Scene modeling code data

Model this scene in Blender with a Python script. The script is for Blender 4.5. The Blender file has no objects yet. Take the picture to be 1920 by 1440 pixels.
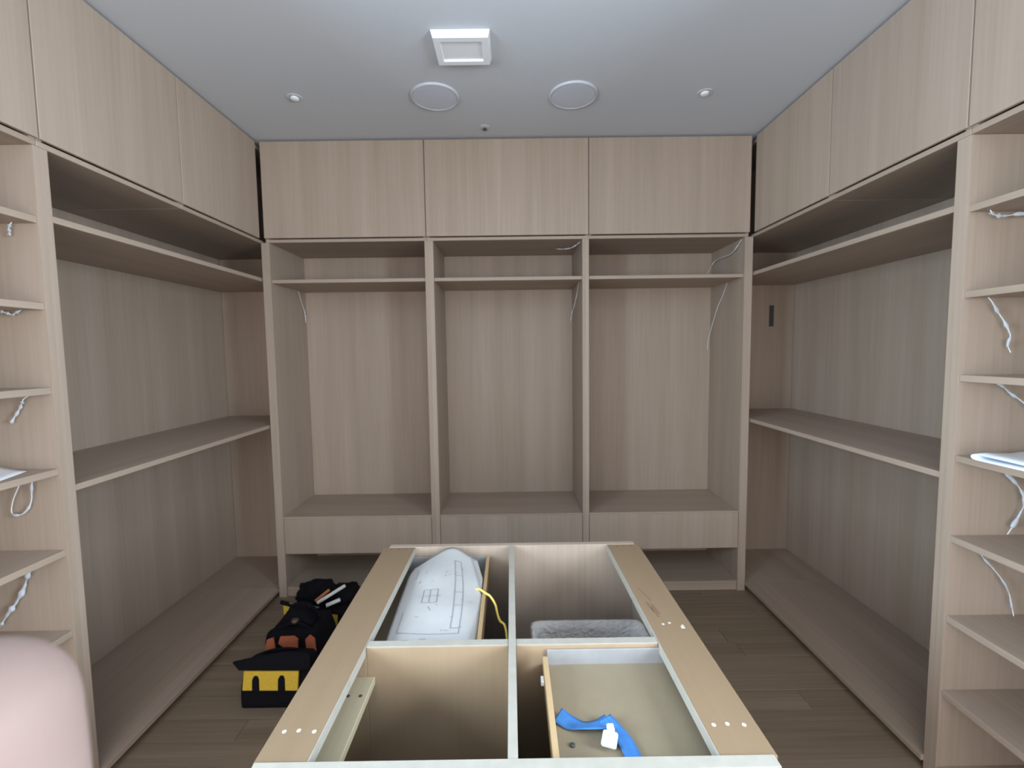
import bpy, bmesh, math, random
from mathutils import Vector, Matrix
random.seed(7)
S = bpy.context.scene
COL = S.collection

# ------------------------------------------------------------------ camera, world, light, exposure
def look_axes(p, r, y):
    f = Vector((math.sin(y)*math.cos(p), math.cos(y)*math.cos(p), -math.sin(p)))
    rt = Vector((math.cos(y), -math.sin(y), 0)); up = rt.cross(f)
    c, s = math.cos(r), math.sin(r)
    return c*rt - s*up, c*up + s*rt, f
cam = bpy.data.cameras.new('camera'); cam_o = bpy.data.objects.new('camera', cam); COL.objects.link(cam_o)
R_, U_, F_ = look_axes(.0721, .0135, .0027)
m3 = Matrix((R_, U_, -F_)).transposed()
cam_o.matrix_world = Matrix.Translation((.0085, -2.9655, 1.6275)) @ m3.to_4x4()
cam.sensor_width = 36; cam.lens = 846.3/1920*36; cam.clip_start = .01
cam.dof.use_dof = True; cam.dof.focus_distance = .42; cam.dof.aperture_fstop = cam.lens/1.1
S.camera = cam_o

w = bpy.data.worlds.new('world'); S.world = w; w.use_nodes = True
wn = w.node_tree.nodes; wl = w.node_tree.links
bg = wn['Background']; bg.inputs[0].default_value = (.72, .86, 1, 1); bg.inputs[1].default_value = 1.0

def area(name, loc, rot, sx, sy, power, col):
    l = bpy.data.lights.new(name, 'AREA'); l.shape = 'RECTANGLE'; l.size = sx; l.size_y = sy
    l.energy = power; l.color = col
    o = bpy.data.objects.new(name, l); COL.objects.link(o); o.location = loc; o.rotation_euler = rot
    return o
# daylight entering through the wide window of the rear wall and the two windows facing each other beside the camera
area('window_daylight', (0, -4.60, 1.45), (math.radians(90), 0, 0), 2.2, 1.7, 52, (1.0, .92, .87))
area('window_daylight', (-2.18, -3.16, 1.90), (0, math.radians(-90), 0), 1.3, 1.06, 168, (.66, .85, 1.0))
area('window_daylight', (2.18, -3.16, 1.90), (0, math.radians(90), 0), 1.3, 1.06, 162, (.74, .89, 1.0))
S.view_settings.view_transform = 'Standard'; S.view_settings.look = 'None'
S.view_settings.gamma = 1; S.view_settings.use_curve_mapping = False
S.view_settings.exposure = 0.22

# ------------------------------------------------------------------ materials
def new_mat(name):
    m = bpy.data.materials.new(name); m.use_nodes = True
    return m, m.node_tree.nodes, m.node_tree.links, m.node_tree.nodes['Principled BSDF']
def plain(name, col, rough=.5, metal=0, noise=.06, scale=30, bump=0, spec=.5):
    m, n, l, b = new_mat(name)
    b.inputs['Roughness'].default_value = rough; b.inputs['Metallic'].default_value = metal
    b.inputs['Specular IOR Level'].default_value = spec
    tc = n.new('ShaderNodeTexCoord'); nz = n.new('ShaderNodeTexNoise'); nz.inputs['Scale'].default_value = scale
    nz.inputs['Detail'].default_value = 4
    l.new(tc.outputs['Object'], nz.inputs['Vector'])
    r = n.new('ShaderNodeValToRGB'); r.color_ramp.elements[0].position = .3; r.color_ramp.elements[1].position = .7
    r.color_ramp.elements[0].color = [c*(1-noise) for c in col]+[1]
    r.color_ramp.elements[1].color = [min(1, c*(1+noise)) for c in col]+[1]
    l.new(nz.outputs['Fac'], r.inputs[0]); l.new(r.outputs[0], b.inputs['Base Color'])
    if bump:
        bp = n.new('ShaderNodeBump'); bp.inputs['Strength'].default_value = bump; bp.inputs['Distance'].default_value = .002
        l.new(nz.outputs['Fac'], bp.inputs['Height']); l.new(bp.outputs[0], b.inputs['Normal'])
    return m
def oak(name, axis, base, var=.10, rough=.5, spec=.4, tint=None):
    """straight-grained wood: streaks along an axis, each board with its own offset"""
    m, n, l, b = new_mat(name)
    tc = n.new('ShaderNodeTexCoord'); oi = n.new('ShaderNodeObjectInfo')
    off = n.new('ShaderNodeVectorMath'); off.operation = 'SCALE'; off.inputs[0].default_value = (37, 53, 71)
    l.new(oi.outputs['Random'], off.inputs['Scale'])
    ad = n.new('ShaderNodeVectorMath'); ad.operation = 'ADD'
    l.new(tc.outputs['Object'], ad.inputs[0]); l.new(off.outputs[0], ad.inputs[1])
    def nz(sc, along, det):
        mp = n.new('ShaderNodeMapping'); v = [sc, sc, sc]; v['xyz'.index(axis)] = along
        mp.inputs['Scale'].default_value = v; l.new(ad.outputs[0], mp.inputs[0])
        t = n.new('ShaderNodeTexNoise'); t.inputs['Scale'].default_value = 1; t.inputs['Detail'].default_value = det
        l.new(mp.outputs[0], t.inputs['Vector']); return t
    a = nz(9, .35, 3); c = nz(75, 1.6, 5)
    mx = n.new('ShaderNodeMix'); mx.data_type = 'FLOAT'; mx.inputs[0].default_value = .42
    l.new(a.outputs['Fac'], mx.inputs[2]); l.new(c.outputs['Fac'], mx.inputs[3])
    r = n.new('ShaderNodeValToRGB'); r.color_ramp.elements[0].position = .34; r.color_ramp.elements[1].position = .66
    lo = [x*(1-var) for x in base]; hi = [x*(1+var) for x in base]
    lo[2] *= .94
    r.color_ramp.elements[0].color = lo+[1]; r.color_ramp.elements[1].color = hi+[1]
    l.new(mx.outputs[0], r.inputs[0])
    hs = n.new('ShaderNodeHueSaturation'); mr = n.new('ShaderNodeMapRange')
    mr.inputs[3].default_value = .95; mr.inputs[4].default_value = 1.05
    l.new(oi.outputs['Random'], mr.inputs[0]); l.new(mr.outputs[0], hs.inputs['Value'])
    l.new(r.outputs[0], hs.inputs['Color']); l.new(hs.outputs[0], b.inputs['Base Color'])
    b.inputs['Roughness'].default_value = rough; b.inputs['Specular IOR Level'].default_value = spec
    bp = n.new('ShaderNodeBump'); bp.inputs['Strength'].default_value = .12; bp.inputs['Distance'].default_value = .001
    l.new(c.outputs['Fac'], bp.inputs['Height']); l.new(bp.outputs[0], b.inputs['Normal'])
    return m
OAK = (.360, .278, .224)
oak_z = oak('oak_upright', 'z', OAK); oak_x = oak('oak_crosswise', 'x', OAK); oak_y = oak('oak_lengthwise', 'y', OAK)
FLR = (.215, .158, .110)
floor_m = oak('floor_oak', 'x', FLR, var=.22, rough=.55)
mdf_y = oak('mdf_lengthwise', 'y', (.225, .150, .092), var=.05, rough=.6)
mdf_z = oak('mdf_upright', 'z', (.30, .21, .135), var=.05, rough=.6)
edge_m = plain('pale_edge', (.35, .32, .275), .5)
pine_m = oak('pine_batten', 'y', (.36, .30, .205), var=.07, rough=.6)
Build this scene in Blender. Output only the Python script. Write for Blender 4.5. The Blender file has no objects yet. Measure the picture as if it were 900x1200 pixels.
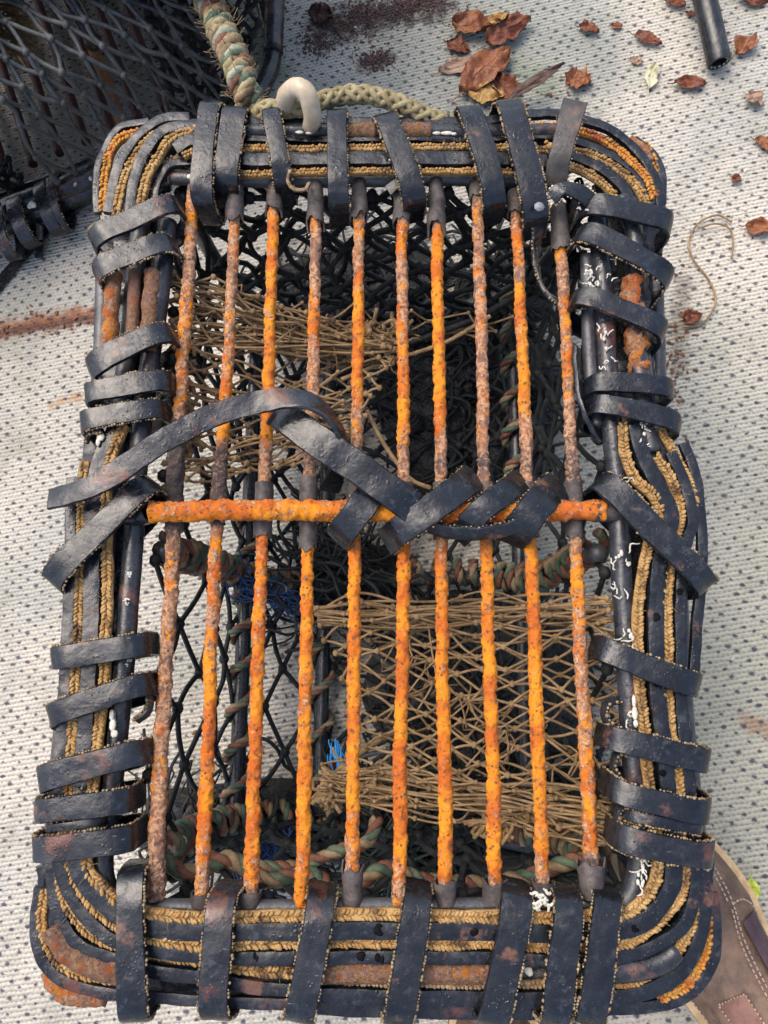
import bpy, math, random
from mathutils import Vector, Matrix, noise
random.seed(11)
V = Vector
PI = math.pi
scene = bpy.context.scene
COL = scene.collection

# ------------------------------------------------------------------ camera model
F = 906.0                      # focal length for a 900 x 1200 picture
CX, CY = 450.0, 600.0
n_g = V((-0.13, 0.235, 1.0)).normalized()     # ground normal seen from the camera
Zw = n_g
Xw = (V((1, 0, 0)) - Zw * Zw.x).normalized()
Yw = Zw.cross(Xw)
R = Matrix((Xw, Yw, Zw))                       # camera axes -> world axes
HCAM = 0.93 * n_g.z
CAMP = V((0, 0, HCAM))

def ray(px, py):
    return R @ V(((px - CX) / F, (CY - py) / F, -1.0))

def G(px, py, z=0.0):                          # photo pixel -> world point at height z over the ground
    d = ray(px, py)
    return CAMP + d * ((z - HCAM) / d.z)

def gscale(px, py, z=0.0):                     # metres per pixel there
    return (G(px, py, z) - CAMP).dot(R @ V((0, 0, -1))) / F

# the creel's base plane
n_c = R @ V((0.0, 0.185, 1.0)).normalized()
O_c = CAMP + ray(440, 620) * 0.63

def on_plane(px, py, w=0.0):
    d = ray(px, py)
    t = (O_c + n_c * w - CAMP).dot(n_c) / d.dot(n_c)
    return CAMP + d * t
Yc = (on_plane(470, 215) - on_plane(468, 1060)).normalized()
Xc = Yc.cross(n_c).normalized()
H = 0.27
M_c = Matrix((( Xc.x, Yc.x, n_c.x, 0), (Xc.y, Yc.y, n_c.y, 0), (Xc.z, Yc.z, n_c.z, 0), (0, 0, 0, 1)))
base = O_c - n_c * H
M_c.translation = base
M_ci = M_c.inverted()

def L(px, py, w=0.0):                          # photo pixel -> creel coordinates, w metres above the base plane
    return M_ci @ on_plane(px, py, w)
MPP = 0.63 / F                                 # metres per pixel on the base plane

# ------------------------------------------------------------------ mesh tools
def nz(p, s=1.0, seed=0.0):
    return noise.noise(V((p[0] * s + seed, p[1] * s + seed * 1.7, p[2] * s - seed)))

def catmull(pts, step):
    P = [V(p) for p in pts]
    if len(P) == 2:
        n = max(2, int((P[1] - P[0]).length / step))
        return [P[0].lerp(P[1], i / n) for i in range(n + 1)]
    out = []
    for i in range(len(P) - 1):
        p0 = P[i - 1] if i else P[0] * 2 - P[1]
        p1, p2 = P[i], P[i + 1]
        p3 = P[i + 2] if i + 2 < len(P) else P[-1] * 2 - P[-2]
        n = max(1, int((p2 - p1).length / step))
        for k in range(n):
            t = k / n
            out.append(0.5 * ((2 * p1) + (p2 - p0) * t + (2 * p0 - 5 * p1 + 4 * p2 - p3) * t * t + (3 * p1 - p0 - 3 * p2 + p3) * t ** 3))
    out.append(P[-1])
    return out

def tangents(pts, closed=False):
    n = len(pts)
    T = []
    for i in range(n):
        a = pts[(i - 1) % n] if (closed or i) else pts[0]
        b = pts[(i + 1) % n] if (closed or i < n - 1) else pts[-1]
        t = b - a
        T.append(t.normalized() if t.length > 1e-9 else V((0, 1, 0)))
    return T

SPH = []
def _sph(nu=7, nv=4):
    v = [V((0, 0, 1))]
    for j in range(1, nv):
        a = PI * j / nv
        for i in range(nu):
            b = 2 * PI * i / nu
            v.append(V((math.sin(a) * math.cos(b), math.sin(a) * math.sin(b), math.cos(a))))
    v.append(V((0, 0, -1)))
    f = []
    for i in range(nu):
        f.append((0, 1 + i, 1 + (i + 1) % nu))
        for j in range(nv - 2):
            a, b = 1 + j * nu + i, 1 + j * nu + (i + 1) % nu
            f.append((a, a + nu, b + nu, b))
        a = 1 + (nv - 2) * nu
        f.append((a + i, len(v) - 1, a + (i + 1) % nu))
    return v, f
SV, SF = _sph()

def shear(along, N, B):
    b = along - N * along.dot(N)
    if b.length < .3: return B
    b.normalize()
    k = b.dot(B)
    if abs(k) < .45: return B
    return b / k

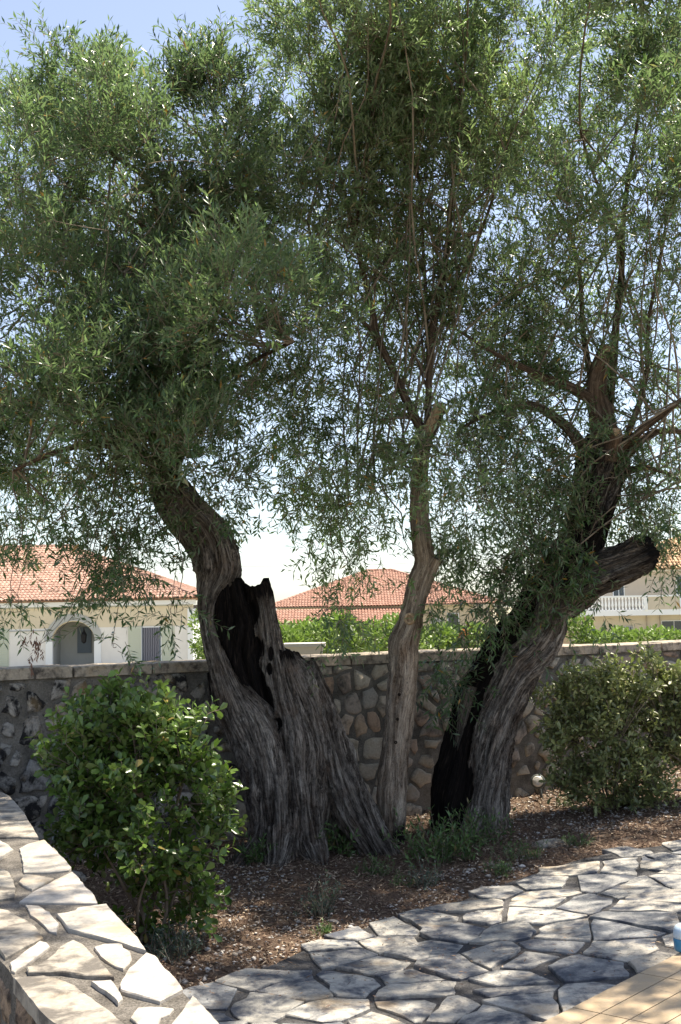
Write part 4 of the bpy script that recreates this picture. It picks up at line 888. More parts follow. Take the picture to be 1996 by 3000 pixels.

* [Objective]
Please restate the material above line by line, exactly, beginning at its first line and ending with the line that contains "COL = S.collection", without any pictures.

* [Correct response]
Model this scene in Blender with a Python script. The script is for Blender 4.5. The Blender file has no objects yet. Take the picture to be 1920 by 1440 pixels.
import bpy, bmesh, math, random
from mathutils import Vector, Matrix
random.seed(7)
S = bpy.context.scene
COL = S.collection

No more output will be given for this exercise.